Online, infoworld.com, 22 August 2000 -- ARABIC DOESN'T TRANSLATE well in Web addresses, and neither do Japanese, Hebrew, Chinese, Swedish, or any of dozens of languages with letters absent from a standard Roman-lettered keyboard. The Internet is global, but Web addresses are not, a state of affairs that domain registrar Network Solutions (NSI) says it intends to improve.

NSI Tuesday said it would start a test program allowing registration of multilingual domain names in 55 languages and character sets through the 60 or more registrars accredited by the Internet Corporation for Assigned Names and Numbers (ICANN). California i-DNS.net International, which developed a system for the Domain Name System to recognize non-ASCII characters, will supply the technology for the test, NSI said. Among the languages that will be supported are Japanese, Chinese, Korean, Arabic, and Hebrew.

"When the vast majority doesn't use English and doesn't use ASCII -based characters, it's a significant problem," said Brian O'Shaughnessy, an NSI spokesman. "People who write in Urdu or Chinese should be able to use the functionality of the Internet."

About 95 percent of the people in the world do not speak English as their primary language, and about 70 percent of those online do not speak English, O'Shaughnessy said, noting that the issue is particularly pressing in Asia, the fastest growing area for Internet use.

Although there are perhaps millions of Web pages with non-English language content serving audiences in their native tongues, all require Roman characters in their Web address. Some sites, such 13579.com registered to Dozo Development, in Taiwan, use numbers rather than letters in the address to alleviate confusion. "Numbers make more sense to a Chinese speaker than a domain name with English letters," O'Shaughnessy said.

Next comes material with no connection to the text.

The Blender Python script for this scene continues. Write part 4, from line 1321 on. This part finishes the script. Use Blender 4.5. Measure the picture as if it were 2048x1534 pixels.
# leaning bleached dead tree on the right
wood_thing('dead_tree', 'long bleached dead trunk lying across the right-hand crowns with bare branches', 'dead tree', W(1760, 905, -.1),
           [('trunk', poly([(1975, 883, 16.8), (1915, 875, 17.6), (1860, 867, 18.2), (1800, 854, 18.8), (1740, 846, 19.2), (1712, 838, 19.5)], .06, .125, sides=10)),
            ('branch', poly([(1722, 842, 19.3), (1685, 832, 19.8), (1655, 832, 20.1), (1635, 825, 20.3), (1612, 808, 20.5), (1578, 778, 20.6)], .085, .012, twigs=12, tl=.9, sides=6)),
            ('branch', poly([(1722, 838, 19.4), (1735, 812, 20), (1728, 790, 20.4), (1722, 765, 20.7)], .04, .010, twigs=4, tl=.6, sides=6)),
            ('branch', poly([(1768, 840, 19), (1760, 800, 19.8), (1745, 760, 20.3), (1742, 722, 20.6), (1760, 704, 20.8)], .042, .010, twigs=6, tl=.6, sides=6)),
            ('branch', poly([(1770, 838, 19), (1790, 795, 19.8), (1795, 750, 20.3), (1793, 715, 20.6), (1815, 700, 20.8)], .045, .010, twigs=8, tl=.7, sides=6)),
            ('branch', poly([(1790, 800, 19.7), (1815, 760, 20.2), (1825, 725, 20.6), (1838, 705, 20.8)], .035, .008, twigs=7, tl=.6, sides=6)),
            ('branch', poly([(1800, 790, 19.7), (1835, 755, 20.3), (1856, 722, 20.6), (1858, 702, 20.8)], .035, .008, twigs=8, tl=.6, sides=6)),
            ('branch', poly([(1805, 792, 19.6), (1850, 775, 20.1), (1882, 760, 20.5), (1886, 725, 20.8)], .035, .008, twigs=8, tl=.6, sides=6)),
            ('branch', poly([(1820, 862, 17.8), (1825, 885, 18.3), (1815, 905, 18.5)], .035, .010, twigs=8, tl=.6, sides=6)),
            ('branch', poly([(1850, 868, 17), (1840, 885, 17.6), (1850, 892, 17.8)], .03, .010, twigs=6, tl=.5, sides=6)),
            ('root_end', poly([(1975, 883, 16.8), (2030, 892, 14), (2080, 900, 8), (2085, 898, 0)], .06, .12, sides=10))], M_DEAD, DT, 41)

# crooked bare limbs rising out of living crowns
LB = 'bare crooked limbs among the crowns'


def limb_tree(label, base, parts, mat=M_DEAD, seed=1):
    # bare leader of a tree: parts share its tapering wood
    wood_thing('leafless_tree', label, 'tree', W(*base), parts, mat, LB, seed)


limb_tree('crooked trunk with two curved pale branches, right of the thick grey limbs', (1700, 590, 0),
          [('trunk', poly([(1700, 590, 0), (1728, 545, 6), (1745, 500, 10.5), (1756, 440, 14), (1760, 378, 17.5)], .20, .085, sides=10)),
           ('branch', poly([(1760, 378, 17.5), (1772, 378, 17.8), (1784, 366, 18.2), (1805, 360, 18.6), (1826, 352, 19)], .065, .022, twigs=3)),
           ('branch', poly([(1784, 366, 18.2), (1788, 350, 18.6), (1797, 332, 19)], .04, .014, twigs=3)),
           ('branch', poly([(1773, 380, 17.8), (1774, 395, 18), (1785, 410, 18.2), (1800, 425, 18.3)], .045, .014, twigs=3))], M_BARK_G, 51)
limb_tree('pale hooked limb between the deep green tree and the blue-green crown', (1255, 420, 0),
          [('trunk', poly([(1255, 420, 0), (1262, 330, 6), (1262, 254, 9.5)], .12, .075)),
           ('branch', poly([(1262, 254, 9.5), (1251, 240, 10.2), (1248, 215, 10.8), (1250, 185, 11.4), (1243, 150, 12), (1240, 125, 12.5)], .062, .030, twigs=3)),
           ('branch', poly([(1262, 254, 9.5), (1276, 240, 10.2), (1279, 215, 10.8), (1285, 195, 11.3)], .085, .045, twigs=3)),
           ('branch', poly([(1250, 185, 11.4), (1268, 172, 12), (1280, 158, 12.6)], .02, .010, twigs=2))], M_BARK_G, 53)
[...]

Several organizations are working toward a solution, O'Shaughnessy said. ICANN held a five-day summit in July in Yokohama, Japan to help resolve the issue. The Multilingual Internet Names Consortium, formed by a group of Asia-Pacific Internet associations, discussed ways to implement non-English domain names on the Web.

The test will start sometime in the fourth quarter, O'Shaughnessy said.